By Vo’s telling, the Real Food convergence sounded like your typical student conference. Interspersed among the panels and workshops and brainstorms there were dance parties, songs, and the obligatory drum circle. What distinguished the convergence from past RFC conferences was its clear focus on solutions. I’ve spoken at a number of student activist gatherings, and there’s usually a fair amount of The Issues 101; just because many students are new to social change efforts, they often need some time to learn more about the topics they are passionate for.
Not the RFC organizers — these kids have done their homework. They’re already read Eric Schlosser and Michael Pollan. They’ve watched Food Inc. and screened it for their friends. Now, they’re eager to take action.
“I think we are at a point where we have stopped talking about what the issues are,” Vo said. “And we are starting to talk about how we are dealing with these issues.”
Kitty Bolte, a 17-year-old high schooler who started a garden at Pacific Collegiate in Santa Cruz, agrees. “I think that we got a lot of people to push the envelope in terms of how people are thinking about food and thinking about activism,” she told me. “The people that I talked to were feeling really good. Going to the conference re-energized them. They were excited to go back to their schools.”
Perhaps on the most exciting characteristics of the sustainable food movement is its insistence on direct action. Ecological farmers and their allies know that there’s no sense in waiting for the political system to reform our food system.
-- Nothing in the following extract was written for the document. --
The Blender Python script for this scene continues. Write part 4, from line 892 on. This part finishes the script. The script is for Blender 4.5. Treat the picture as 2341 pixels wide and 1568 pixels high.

We can make progressive change today through the simple acts of growing and selling, buying and eating food that was produced sustainably. The youth wing of the movement understands this intuitively. The idea, Vo said, “is that we should just do what we need to do. We shouldn’t wait for the government. We should experiment, and the rules will catch up with us.”
In that spirit, the final day of the Real Food convergence was spent giving everyone a chance to publicly state their commitments to what they would do when they return to their own schools.
“It was actually really cool,” Vo told me. “People were committing to things as small as, ‘I will have a sustainable food dinner with my family next week.’ To things as large as, ‘I will start a campus gardening campaign with my group this spring.’ Or, ‘I will pick up all the food waste at my high school and see how much food my school is wasting.’”
So, what commitment are you going to make?